=== EXERCISE ===
Transcribe the listing exactly, leaving out every picture.

=== INFORMATION PROVIDED ===
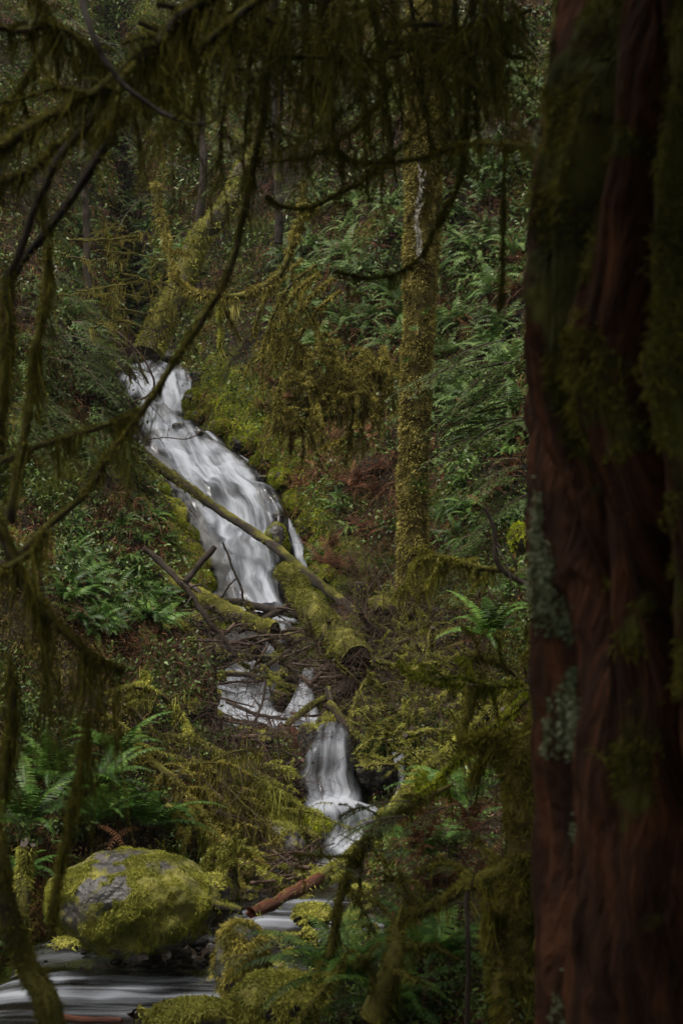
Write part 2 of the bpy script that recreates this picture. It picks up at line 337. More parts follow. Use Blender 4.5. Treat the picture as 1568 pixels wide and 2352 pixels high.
water('stream', 'smooth blurred stream water in the foreground', [(2234, 20, 640, 10.22, .0), (2262, -20, 640, 9.9, .1), (2300, -60, 640, 9.5, .12), (2370, -140, 660, 8.9, -.05), (2600, -400, 560, 7.2, .3)], .6, 70, 70, .02, .1, swap=True)

WP = np.concatenate(WPTS)
_d = WP - [0, 0, CAMZ]; _z = _d[:, 1] * cP + _d[:, 2] * sP; _wu = 784 + FPX * _d[:, 0] / _z; _wv = 1176 - FPX * (-_d[:, 1] * sP + _d[:, 2] * cP) / _z
_iu = np.clip((_wu / 4 + 50).astype(int), 1, 498); _iv = np.clip((_wv / 4 + 20).astype(int), 1, 698)
for _a in (-1, 0, 1):
    for _b in (-1, 0, 1): WM[_iv + _a, _iu + _b] = 1
def in_water(u, v): return WM[int(np.clip(v / 4 + 20, 0, 699)), int(np.clip(u / 4 + 50, 0, 499))] > 0
_wg = {}
for q in WP:
    for _a in (-1, 0, 1):
        for _b in (-1, 0, 1):
            k_ = (int(q[0] // .12) + _a, int(q[1] // .12) + _b)
            if k_ not in _wg or q[2] < _wg[k_]: _wg[k_] = q[2]

# ------------------------------------------------------------------ stream course
SN = [(-4.0, -12, -.8, 1.2), (-3.2, 0, -.4, 1.1), (-2.4, 6, -.12, 1.0)]
for u, v, Y, hw in [(240, 2340, 9.2, 1.0), (250, 2260, 10.1, .7), (430, 2190, 10.6, .45), (620, 2130, 11.0, .5), (650, 2040, 12.0, .5),
                    (750, 1970, 13.2, .3), (775, 1870, 14.4, .4), (760, 1700, 15.0, .25), (700, 1640, 16., .4), (560, 1600, 17.2, .55),
                    (590, 1500, 18.5, .45), (620, 1440, 19.2, .4), (590, 1400, 20., .45), (577, 1340, 20.8, .5), (545, 1200, 22.5, .7), (445, 1050, 24, .8),
                    (375, 960, 25.5, .6), (370, 925, 27, .6), (362, 862, 28.5, .7), (340, 845, 32, .6), (250, 780, 40, .6)]:
    p = P(u, v, Y); SN.append((p[0], p[1], p[2], hw))
SL = spline(SN, 260)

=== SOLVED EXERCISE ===
Write part 2 of the bpy script that recreates this picture. It picks up at line 337. More parts follow. Use Blender 4.5. Treat the picture as 1568 pixels wide and 2352 pixels high.
water('stream', 'smooth blurred stream water in the foreground', [(2234, 20, 640, 10.22, .0), (2262, -20, 640, 9.9, .1), (2300, -60, 640, 9.5, .12), (2370, -140, 660, 8.9, -.05), (2600, -400, 560, 7.2, .3)], .6, 70, 70, .02, .1, swap=True)

WP = np.concatenate(WPTS)
_d = WP - [0, 0, CAMZ]; _z = _d[:, 1] * cP + _d[:, 2] * sP; _wu = 784 + FPX * _d[:, 0] / _z; _wv = 1176 - FPX * (-_d[:, 1] * sP + _d[:, 2] * cP) / _z
_iu = np.clip((_wu / 4 + 50).astype(int), 1, 498); _iv = np.clip((_wv / 4 + 20).astype(int), 1, 698)
for _a in (-1, 0, 1):
    for _b in (-1, 0, 1): WM[_iv + _a, _iu + _b] = 1
def in_water(u, v): return WM[int(np.clip(v / 4 + 20, 0, 699)), int(np.clip(u / 4 + 50, 0, 499))] > 0
_wg = {}
for q in WP:
    for _a in (-1, 0, 1):
        for _b in (-1, 0, 1):
            k_ = (int(q[0] // .12) + _a, int(q[1] // .12) + _b)
            if k_ not in _wg or q[2] < _wg[k_]: _wg[k_] = q[2]

# ------------------------------------------------------------------ stream course
SN = [(-4.0, -12, -.8, 1.2), (-3.2, 0, -.4, 1.1), (-2.4, 6, -.12, 1.0)]
for u, v, Y, hw in [(240, 2340, 9.2, 1.0), (250, 2260, 10.1, .7), (430, 2190, 10.6, .45), (620, 2130, 11.0, .5), (650, 2040, 12.0, .5),
                    (750, 1970, 13.2, .3), (775, 1870, 14.4, .4), (760, 1700, 15.0, .25), (700, 1640, 16., .4), (560, 1600, 17.2, .55),
                    (590, 1500, 18.5, .45), (620, 1440, 19.2, .4), (590, 1400, 20., .45), (577, 1340, 20.8, .5), (545, 1200, 22.5, .7), (445, 1050, 24, .8),
                    (375, 960, 25.5, .6), (370, 925, 27, .6), (362, 862, 28.5, .7), (340, 845, 32, .6), (250, 780, 40, .6)]:
    p = P(u, v, Y); SN.append((p[0], p[1], p[2], hw))
SL = spline(SN, 260)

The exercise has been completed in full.